Bekirist!
İkinci adı Kemâl değil de Şükrü olsaydı bugün Şükristlerimiz olacaktı; Şükrist, Sadullahist, Kâmilist Atılım hareketi!
Sadullah olsa Sadullahist; Kâmil-Kâmilist, Bekir-Bekirist! İsme bağlı ideoloji tarif etmeye çalışanların enzâr-ı dikkatine arz.
XX. yüzyıl Türkiye'sinin en dikkate değer siyaset adamıdır; 1918 yılında 7. Ordu komutanlığında iken fiilen başladığı siyasi kariyerinde geri adım yok; adım adım öne çıktı, rakiplerini küçümsemedi, meşrû kalmaya itina gösterdi. Siyasette önemli çatışmalar, hatta meydan muharebeleri kazandı. Kazandığı en büyük muharebe Saltanat ve Hilâfetin kaldırılmasıdır; Cumhuriyet, bu zaferin kaçınılmaz sonucuydu. Cumhuriyet'i kolayca kurdu; fakat biz demokrasiyi hâlâ kolayca işletemiyoruz.

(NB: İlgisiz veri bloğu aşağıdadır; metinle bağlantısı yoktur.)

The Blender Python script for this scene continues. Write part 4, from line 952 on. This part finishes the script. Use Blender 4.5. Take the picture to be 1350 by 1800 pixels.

Tek partili, otokrat bir rejimi tercih etti; kendi doğrularını dikte etti, başka doğruların da mümkün olabileceğine ihtimâl vermedi. Gecikmiş bir Pozitivist, İttihat ve Terakki'den nefret eden bir İttihatçı, iyi stratejist, orta halli inkılâpçı.
Kendi zihninde tasavvur ettiği Türkiye'yi biçimlendirmek için bildiği kadarıyla elinden geleni yaptı; buna hakkı olup olmadığı yolunda nefsî bir hesaplaşma emâresi gösterdiğine dair kayıt yoktur. Türkiye'yi cebren çağdaşlaştırmak istiyordu ve inandığı bir tane çağdaşlaşma modeli vardı. Çok istemesine rağmen topluma nüfuz edemedi, gücü sadece bürokratlara ve cılız bir katman halindeki burjuvalara yetebildi; bunu fark ettiğinde hırçınlaştı; bu gibi hallerde ölçüsüz askerî güç kullanmaktan kaçınmamıştır.
Dramatik bir adamdı çünkü hep yalnızdı. En yakın ve samimi arkadaşlarını siyâset kulvarlarında acımasızca tüketip tasfiye etti. Hastalık günlerinde etrafına dikkatle bakınız; arkadaşı yoktur, dostu hiç. Yalnızlığını zorakî ve gönüllü sofra yârânı ile unutmaya çalışıyor, bazı günler Çankaya'daki bahçesinde yakınındaki adamların aile hayatlarına uzaktan bakıp imreniyordu.
Kadını da olmadı. Kadın kavramıyla nisbeti, genç kuşaklara örnek gösterilebilecek hüsn-i misâller taşımaz. Annesi, kızkardeşi, Fikriye, Latife... hepsini bedbaht etti. Büyük adamların ardında varlığı hissedilen kadınlar, onun hayatında renksiz ve geçici sûretler oldular.
Ve çocuk! Yüzünün en sıcak ve insâni hatlarını, kadrajda Ülkü'nün de yer aldığı fotoğraflarında görürüz; o şirin, esmer, hayat dolu küçücük Ülkü, son günlerinde etrafında ayakta kalabilen biricik sahici insan portresidir.
Ölümünden sonra halefi, ilginçtir, "Rövanşist" bir devir başlattı; onun devrinde mağdur, menkûp ve mazlum duruma düşenleri onurlandırdı, para ve pullara kendi sûretini koydurdu ama siyaset tarzını tuttu. Tek parti iyiydi; çok parti olunca, hayrettir, hemen hainler baş gösteriyordu.
Cumhuriyeti o kurdu, biz ayakta tutmaya çalışıyoruz. Çamaşır suyuyla ağartılmış kibirli Türklerimiz ile ayrılıkçı şımarık Kürtlerimizi iknâ edebilirsek günün birinde bir "Millet" olmamak için hiçbir bahânemiz yok. Ne var ki, "Ben yaptım oldu"yla bitmiyor işler, en azından bunu anladık; insanlara onur, ekmek, meslek, hürriyet ve mensubu olmakla övünebilecekleri bir müşterek kimlik de kazandırmamız gerekiyor. Zor ama uğraşıyoruz; olacak inşallah.
Büyük adamdır, 90 yıl önce, kırk yaş sularında iken serdettiği fikir ve prensipler, Türkiye'de hâlâ revaçtadır.
Orta halli bir esnaf çocuğu olarak Selanik'te doğmuştu; Dolmabahçe Sarayı'nda Türkiye'nin en vâriyetli adamı olarak son nefesini verdi.